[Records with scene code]
☆ ☆ ☆ ☆

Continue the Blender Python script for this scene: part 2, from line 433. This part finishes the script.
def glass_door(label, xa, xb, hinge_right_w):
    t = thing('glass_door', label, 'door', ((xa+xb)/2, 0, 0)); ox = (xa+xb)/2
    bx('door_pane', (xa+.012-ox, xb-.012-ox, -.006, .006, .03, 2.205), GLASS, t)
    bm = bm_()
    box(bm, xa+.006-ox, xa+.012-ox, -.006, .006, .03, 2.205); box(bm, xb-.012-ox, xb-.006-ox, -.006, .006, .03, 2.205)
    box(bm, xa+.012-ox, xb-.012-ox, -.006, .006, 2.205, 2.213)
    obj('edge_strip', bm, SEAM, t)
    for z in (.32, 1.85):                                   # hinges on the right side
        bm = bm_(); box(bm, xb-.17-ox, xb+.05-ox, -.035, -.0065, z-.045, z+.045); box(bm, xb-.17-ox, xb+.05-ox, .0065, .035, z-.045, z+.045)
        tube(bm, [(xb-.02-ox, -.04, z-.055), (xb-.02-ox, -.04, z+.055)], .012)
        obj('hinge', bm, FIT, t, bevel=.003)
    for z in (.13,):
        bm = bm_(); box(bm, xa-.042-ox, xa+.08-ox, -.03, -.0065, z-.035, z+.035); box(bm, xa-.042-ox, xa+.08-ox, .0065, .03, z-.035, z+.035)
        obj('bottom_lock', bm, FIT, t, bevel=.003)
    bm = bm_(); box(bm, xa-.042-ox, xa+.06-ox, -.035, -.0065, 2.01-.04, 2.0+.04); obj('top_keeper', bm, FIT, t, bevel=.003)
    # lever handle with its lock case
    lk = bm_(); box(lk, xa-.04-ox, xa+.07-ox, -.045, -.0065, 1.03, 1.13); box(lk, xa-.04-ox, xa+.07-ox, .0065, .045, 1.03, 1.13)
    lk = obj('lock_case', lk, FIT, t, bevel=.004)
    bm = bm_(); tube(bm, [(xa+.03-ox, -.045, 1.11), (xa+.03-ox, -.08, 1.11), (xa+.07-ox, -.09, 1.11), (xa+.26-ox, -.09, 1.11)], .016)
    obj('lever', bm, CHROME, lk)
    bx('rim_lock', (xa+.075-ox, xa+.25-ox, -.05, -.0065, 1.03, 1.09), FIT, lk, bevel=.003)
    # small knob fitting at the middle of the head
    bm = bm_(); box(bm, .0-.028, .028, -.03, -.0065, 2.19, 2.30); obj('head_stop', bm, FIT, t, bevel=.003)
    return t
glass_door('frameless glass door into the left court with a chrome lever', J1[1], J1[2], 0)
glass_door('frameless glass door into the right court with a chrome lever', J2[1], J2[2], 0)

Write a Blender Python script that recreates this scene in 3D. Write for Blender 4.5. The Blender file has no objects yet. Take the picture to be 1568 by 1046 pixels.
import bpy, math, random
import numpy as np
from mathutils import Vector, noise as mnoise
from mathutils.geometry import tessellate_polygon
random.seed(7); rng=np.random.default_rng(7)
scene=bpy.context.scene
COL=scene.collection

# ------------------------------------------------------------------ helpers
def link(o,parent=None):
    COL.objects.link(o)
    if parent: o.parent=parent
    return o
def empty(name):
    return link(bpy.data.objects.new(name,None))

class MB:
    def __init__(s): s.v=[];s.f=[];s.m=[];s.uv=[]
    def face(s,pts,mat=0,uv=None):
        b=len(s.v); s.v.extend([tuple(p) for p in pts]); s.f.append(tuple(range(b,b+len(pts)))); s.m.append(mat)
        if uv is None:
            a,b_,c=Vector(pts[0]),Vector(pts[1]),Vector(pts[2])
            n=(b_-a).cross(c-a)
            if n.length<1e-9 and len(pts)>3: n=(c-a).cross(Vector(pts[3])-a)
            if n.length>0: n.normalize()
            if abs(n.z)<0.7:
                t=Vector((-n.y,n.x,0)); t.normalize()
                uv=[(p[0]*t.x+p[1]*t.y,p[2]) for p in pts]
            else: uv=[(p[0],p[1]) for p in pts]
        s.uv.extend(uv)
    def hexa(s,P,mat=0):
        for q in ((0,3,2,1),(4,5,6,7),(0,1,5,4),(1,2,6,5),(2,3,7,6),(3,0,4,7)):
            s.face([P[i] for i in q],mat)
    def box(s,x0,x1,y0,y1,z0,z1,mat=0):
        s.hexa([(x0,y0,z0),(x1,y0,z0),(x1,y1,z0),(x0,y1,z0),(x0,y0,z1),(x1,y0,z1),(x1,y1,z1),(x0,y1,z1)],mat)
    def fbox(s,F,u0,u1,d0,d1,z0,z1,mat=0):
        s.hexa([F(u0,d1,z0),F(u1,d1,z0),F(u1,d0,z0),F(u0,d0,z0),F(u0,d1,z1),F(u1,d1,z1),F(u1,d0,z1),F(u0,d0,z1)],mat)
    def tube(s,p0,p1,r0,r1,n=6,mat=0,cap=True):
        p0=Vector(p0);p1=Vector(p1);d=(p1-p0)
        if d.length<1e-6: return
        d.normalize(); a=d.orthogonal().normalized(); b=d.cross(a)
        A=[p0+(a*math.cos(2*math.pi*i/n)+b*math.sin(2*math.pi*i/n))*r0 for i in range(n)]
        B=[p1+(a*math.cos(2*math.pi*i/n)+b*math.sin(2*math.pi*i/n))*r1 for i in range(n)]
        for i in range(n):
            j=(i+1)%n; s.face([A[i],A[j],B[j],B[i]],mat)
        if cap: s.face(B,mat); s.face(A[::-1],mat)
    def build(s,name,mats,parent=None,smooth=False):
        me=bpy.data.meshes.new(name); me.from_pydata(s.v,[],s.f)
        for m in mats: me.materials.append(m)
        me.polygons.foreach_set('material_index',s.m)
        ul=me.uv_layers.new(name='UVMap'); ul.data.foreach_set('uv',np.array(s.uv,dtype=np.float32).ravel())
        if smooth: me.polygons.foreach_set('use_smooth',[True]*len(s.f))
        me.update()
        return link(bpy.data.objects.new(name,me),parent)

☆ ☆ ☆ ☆

Goal of the exercise »
Supply the count of lines in the entries that contain the word "this", and nothing besides.

Final answer »
2